On Broadway, Christians played Queen Gertrude in Hamlet and Lady Percy in Henry IV, Part I, staged by director Margaret Webster.

She also starred in Lillian Hellman's Watch on the Rhine.[4] She originated the title role in the 1944 play I Remember Mama. Her last movie roles were in All My Sons, based on the play by Arthur Miller, and Letter from an Unknown Woman, both released in 1948.

During World War II, Christians was involved in political work on behalf of refugees, rights for workers (especially in theater and film), and Russian War relief, political efforts that would bring her to the attention of the Federal Bureau of Investigation (FBI) and other anti-communist institutions and organizations.

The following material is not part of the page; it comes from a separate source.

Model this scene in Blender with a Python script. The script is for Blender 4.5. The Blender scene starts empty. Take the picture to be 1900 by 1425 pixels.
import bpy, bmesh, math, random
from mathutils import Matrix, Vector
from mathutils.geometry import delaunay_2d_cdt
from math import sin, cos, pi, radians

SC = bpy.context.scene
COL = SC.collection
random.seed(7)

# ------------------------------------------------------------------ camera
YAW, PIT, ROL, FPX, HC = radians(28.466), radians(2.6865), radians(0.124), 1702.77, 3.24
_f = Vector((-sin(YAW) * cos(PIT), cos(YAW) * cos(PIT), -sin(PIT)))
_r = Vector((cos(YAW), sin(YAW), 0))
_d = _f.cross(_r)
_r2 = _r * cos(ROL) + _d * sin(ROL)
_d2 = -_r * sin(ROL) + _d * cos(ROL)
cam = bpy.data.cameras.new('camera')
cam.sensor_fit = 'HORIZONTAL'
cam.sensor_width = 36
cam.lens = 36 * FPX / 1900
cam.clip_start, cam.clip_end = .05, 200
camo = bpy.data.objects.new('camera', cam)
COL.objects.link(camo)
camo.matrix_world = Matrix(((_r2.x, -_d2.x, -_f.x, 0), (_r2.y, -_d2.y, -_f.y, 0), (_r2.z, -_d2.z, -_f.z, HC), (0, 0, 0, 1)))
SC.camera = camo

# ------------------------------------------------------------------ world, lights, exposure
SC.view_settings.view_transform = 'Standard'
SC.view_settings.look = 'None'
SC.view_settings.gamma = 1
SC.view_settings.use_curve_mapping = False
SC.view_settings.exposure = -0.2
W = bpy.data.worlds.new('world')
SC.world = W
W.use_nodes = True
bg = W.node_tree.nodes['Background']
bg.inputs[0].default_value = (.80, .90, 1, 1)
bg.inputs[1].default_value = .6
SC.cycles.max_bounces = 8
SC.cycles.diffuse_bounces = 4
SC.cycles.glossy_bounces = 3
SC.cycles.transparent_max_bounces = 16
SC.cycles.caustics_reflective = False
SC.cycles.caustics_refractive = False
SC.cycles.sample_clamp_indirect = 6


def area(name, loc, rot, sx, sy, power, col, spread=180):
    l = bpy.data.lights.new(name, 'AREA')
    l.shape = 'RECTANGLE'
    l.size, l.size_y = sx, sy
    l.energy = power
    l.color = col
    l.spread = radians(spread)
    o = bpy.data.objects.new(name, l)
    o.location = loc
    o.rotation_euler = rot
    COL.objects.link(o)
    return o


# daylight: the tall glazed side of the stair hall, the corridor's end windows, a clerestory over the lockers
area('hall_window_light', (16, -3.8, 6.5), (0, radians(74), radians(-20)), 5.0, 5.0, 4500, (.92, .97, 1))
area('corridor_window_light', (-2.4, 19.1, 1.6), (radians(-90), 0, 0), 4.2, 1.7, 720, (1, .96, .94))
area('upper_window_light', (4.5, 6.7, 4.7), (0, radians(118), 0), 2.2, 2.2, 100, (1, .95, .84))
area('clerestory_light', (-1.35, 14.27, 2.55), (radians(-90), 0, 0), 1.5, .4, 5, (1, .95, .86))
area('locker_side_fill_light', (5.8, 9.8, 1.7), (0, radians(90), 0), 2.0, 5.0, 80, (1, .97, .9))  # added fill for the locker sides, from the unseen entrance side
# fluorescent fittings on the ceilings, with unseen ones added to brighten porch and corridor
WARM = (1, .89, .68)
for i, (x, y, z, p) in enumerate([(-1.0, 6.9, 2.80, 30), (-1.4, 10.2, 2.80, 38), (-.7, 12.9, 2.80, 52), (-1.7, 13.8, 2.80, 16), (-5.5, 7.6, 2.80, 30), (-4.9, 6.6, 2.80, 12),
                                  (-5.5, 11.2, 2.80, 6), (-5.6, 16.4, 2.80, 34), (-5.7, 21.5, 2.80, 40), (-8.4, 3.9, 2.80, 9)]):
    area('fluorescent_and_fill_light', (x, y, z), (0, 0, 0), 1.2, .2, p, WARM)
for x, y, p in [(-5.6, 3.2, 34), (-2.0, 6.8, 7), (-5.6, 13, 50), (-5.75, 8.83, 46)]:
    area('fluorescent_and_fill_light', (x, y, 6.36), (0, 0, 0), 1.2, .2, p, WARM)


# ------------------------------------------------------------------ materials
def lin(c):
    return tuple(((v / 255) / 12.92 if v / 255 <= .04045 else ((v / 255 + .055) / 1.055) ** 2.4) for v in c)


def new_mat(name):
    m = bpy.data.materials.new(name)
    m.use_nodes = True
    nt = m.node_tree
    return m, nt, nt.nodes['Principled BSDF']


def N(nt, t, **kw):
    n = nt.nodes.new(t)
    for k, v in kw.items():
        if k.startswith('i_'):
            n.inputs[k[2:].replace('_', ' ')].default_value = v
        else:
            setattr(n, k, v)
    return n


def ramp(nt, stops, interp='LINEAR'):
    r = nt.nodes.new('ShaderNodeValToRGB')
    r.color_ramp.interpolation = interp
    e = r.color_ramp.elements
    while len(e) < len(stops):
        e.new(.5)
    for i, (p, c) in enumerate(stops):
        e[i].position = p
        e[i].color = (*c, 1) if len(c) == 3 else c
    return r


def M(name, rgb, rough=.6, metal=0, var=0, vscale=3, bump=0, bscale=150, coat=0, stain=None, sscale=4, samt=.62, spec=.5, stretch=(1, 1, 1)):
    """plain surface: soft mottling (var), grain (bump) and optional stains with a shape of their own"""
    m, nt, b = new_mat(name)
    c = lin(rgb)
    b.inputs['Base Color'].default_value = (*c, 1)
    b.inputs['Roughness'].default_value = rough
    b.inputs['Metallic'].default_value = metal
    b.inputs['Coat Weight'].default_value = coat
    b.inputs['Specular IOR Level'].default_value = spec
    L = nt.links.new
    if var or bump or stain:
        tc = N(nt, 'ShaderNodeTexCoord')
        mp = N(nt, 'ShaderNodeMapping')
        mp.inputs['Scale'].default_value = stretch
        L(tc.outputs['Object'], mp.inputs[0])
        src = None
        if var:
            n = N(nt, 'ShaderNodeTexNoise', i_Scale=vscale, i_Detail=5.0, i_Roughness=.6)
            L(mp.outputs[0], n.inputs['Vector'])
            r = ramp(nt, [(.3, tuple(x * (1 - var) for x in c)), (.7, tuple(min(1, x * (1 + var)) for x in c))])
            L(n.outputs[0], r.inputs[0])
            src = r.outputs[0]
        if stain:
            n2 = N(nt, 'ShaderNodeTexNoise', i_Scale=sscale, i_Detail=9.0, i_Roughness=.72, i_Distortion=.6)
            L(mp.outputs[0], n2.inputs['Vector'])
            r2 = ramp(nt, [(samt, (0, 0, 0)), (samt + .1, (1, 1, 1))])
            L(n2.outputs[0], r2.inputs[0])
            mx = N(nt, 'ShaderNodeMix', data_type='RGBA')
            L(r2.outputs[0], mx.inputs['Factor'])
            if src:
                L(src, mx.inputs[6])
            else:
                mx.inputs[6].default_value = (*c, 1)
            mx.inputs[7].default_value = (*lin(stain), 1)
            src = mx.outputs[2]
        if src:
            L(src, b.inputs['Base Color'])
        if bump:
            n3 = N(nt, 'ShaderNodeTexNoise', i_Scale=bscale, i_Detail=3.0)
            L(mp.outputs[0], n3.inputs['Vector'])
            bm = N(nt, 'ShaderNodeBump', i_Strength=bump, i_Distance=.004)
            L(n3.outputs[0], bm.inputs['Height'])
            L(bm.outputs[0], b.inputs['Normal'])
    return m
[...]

In addition to her political work, Christians also publicly criticized the House Committee on Un-American Activities in early 1941 and likened the Senate Internal Security Subcommittee's investigation of propaganda in US film to Nazi harassment of film and radio artists in the 1930s.[1] In 1950, the FBI's internal security division began investigating Christians, who had been identified as a "concealed communist" by a confidential informant.[1] When Christians' name appeared in Red Channels, the so-called bible of the broadcast blacklist, her career was effectively over.

On October 28, 1951, aged 59, Christians died of a stroke, which some attributed to the stress of being subjected to FBI surveillance and being blacklisted.[5]